My daughter and her friends reacted with laughter and states of shock and/or surprise at the nerve of this girl.   I have been  mulling this anecdote over in my mind and decided to put myself in the school official’s shoes and here is the answer that I would have  given  this girl.  First of all young woman, you are now a mother, not just a teen who wants to go to her Prom.  For whatever reasons, you decided to have sex with a male during the second semester of your Junior year.  The result is that now you have a child to care for, raise, love, and teach responsibility to.  Your first concern should be that of your child, not if you have to pay money to go to a school dance.  If you were my daughter, I would say that you have to stay home that night and be a mom to your child.  If you can be responsible and find a decent baby sitter, than perhaps you can go to the prom, but who will pay for the dress? You will also have to pay the baby sitter, pay for shoes, accessories, possibly pay for your meal afterwards, and then be home by 11, as most baby sitters don’t want to stay at someone’s house all night watching a child.   Paying for the ticket will also be your responsibility.  Being absent for 4 months to have your baby and then miss school due to postpartum recovery doesn’t add up to a 94% attendance rate, so no free ticket for you!
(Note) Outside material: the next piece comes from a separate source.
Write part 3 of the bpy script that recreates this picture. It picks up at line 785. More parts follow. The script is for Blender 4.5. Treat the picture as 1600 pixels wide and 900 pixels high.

This student’s attitude really bothers me.  How many generations of Americans  have this same attitude, that if I mess up, someone still owes me something.  Who cares if I have consequences to face, chances are I’ll do my best to ignore them and demand someone give me something for the troubles that I’ve brought down upon myself.  No shame, no responsibility, this attitude  only promises a society with an ever downward spiral to moral ambiguity and anarchy.  God help this innocent child this selfish teen is raising so he or she won’t turn out like this mother!